For C language programmers that also know Linux...?

Does Linux (for instance Fedora Core 5) provide a good IDE for C language programing? One that you personally used and liked. One that you can say it is good.





I already have Fedora Core 5 installed on my PC, but I don't know where to look for a C language IDE in this version of Linux.





I am also a quite bad user of Fedora Core 5 (I mean I don't know how to set up an ethernet card, or an internet connection... the installation does it automatically... or I don't know how to mount my HDD without looking at something I wrote in the past about this... or other stupid things that Linux makes you to learn...)





I need DEBUGGING immediately... I have an old Borland C 3.1, and in WinXP it says it can't start the debugging section of the IDE on 16 bits... It can only edit and compile, but no debugging, unfortunately...


What to do?

For C language programmers that also know Linux...?
Anjuta is the best IDE available.


It works pretty well.





For debugging you can use gdb also(if you don't mind working on the console)
Reply:Linux doesn't support IDE version of C, it has in-built GCC compiler. (Though I've RedHat platform, not Fedora). You can partition your HD to accomodate both Windows and Linux both operating systems in your computer. Then install Turbo C++ IDE in Windows part .
Reply:"Does Linux (for instance Fedora Core 5) provide a good IDE for C language programing?"
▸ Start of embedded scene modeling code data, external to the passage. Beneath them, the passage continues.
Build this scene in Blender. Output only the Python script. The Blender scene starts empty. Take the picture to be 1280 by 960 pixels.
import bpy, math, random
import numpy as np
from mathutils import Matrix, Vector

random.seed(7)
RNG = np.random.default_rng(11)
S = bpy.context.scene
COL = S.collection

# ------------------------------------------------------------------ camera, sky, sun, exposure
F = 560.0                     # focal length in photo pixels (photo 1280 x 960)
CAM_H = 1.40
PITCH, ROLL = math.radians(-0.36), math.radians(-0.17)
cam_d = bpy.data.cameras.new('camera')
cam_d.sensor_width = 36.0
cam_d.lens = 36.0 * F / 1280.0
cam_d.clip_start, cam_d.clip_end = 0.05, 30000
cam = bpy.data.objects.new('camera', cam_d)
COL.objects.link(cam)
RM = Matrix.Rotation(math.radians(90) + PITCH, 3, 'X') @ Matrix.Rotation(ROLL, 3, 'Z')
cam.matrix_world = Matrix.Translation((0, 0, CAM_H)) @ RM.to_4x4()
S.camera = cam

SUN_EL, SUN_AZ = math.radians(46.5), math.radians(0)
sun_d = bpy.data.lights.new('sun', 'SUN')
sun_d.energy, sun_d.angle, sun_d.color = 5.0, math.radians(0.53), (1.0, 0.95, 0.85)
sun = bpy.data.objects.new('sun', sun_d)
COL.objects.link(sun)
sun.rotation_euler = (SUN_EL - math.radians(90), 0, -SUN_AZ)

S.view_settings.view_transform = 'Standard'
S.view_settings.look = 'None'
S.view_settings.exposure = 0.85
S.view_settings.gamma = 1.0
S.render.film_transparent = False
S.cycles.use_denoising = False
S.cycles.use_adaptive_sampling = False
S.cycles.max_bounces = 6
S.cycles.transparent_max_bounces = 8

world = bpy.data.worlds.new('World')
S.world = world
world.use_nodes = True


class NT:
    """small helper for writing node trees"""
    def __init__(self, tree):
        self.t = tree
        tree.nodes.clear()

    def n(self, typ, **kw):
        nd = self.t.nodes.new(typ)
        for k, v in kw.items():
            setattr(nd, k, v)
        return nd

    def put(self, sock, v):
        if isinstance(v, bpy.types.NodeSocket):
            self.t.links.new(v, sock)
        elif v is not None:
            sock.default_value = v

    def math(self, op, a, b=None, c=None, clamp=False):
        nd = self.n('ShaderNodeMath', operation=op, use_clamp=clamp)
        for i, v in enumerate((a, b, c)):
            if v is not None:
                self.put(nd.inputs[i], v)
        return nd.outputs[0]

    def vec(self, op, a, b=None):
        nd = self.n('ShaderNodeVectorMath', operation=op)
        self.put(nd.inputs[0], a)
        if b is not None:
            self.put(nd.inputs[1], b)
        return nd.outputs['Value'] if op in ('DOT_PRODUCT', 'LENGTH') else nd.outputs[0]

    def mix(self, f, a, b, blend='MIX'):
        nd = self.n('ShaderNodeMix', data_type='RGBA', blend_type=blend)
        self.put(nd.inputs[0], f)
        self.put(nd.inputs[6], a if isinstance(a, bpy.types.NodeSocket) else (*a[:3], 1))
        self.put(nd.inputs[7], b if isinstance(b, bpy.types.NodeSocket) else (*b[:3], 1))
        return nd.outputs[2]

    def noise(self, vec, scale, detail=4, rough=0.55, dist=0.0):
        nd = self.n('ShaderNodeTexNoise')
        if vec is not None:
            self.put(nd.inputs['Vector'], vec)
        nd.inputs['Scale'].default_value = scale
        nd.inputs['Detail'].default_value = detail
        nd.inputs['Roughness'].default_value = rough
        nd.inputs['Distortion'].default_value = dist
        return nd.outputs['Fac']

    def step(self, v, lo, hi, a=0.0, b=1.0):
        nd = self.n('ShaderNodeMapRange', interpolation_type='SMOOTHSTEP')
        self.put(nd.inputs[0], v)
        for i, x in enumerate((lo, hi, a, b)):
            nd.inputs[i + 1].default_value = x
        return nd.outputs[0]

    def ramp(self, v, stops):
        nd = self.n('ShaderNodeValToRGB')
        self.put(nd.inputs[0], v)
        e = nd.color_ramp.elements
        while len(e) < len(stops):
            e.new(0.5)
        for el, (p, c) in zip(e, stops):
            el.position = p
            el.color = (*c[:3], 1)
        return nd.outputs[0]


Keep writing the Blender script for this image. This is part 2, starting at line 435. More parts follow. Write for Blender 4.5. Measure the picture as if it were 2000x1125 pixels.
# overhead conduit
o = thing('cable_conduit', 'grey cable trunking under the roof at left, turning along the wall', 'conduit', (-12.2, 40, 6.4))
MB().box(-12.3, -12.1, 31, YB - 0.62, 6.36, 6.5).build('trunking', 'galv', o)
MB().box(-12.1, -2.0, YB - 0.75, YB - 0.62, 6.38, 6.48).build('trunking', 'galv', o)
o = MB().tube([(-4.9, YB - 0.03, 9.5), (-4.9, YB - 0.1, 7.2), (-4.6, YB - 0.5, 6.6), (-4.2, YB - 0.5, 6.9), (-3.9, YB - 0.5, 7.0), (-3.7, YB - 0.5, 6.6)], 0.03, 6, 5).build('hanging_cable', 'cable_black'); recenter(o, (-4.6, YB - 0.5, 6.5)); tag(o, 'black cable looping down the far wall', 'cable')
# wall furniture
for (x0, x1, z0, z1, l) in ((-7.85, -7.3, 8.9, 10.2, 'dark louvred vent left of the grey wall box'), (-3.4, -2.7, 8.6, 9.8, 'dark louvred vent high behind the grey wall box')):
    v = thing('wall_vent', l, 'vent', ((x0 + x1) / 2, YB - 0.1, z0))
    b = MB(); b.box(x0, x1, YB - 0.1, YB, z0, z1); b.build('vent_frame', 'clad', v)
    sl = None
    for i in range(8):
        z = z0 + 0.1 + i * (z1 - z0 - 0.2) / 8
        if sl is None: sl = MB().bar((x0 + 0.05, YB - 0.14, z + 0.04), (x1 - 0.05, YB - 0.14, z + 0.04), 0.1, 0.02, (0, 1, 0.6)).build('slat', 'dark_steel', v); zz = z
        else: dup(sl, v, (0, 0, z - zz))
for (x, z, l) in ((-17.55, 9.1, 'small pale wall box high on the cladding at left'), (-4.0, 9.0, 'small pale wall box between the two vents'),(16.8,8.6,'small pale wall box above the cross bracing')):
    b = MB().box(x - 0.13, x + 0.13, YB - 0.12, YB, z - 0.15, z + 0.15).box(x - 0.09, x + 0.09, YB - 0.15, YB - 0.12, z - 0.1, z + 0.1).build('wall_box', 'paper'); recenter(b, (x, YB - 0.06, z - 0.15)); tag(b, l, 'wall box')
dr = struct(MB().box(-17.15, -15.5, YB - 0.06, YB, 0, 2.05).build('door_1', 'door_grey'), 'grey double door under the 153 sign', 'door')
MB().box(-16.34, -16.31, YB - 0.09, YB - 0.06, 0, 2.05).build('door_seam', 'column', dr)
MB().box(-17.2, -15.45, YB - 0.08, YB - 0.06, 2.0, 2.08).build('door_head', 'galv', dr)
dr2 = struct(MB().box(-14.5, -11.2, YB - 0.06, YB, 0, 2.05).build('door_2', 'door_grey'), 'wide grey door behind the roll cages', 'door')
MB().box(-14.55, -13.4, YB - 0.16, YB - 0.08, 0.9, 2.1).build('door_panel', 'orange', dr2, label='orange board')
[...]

There's a few IDEs that run on Linux. http://en.wikipedia.org/wiki/List_of_int... gets you a list of IDEs. KDevelop and Anjuta, and I think Code::Blocks are usable on Linux. It's also not uncommon to see people prefer to use a plain text editor and use commandline/makefiles for compiling and linking.





The compiler on Linux is gcc and g++ (for C and C++). The debugger that goes with gcc is gdb.